Terzo taglio dei tassi di interesse da parte della Banca Centrale Europea (BCE) e anche questa volta dello 0,25%. L’annuncio da Lubiana di ieri, dove eccezionalmente si è riunito il board, era stato ampiamente previsto da analisti e investitori. La sorpresa c’è stata, comunque, rispetto alle dichiarazioni di Christine Lagarde di settembre, che presagivano una nuova riduzione del costo del denaro per dicembre. Ma la crescita economica arranca nell’Eurozona. Il Pmi manifatturiero è sceso a 45 punti a settembre, così come il Pmi per i servizi a 51,4 punti.
Su crescita economica manca visione
Il taglio dei tassi serve ufficialmente per sostenere le aspettative d’inflazione nel medio-lungo periodo, visto che già a settembre la crescita dei prezzi al consumo su base annuale è scesa sotto il target del 2%. Tuttavia, un costo del denaro più basso aiuta la stessa crescita economica. Esso rinvigorisce il credito all’economia reale, favorendo consumi e investimenti. Ma la BCE è sin dalla sua costruzione una cattedrale nel deserto. Essa agisce da sola per l’intera Eurozona, mentre non esiste un governo comune.
Politica fiscale in altra direzione
La Commissione europea non lo è in alcun modo. Anzitutto, perché è l’organo esecutivo di tutta l’Unione Europea, quindi anche dei sette membri che non hanno adottato l’euro. Secondariamente, non ha i compiti e i poteri di un vero governo. Basti sapere che non gestisce direttamente le finanze degli stati e non può indebitarsi a loro nome, se non eccezionalmente come in questi anni per il Next Generation Eu.
Pensare che il solo taglio dei tassi possa ravvivare la crescita economica è ingenuo.
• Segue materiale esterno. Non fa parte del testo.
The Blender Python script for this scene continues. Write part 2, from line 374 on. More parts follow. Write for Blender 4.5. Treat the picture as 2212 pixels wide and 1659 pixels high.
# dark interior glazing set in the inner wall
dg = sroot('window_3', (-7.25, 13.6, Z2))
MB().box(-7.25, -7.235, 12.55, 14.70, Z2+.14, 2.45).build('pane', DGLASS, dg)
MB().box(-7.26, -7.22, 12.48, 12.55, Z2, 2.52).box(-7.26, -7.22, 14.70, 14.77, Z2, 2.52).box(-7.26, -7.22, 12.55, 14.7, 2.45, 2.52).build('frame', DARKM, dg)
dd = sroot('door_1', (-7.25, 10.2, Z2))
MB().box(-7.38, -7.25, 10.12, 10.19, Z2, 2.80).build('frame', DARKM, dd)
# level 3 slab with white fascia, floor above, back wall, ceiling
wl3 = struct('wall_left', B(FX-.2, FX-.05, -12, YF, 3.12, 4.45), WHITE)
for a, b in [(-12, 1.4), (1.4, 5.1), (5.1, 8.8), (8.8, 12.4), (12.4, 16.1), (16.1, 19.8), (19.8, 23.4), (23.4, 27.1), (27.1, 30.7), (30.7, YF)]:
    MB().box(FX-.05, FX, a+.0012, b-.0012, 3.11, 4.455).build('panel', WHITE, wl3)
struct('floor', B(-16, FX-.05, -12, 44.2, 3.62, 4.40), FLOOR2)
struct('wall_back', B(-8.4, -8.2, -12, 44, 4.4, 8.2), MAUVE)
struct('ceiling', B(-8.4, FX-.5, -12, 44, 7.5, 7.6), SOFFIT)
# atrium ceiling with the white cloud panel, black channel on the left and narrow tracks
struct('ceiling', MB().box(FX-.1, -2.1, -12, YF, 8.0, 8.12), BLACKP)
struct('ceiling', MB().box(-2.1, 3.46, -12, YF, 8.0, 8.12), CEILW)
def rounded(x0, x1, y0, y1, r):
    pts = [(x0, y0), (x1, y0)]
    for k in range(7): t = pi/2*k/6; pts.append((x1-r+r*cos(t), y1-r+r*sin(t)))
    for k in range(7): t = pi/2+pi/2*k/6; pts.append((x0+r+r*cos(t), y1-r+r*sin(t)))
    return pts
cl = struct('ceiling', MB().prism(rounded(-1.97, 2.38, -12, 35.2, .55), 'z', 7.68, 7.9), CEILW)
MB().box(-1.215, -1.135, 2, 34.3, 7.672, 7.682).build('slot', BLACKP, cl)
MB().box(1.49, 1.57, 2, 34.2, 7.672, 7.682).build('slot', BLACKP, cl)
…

Anche perché la politica fiscale sta andando in un’altra direzione. E’ stato reintrodotto il Patto di stabilità, pur in una versione rivisitata e confusa.
Rischi da guerra commerciale
Manca una visione d’insieme. Non si capisce come il continente possa recuperare il gap con gli Stati Uniti in termini di crescita economica. Il Rapporto Draghi esiste solo sulla carta. Non ci saranno investimenti comuni (a debito) sull’innovazione, data l’opposizione del Nord Europa. Le riforme sono abbracciate da tutti a parole, ma poi abbiamo una Germania che osteggia il mercato unico dei capitali e che fa le barricate persino contro la scalata di una banca tedesca da parte di una italiana.
Certo, il taglio dei tassi libera qualche spazio fiscale e lo mette a disposizione dei governi. Ma parliamo di qualche zero virgola, neppure certo con l’andamento così debole della crescita economica. Il peggio avverrebbe in un contesto di crisi mondiale o di guerra commerciale. Quella reale sta già mietendo fin troppe vittime e provocando danni alle economie del pianeta. L’Eurozona, però, è dipendente dalle esportazioni e se tra un Occidente a guida americana e la Cina se le dessero di santa ragione a colpi di dazi, non avremmo dove vendere i nostri eccessi di produzione.
Crescita economica solo in mano alla BCE
Ieri, il rendimento italiani a due anni sovrastava quello tedesco per meno dello 0,40% contro una media da inizio anno dello 0,54% e nell’ultimo triennio dello 0,59%. Significa che, non solo il mercato crede che i tassi scenderanno ancora, ma che ciò ridurrà ulteriormente il rischio sovrano dell’Italia. Una buona notizia per uno stato iper-indebitato come il nostro. Peccato che non arrivino anche le buone notizie sul fronte della crescita economica nell’area.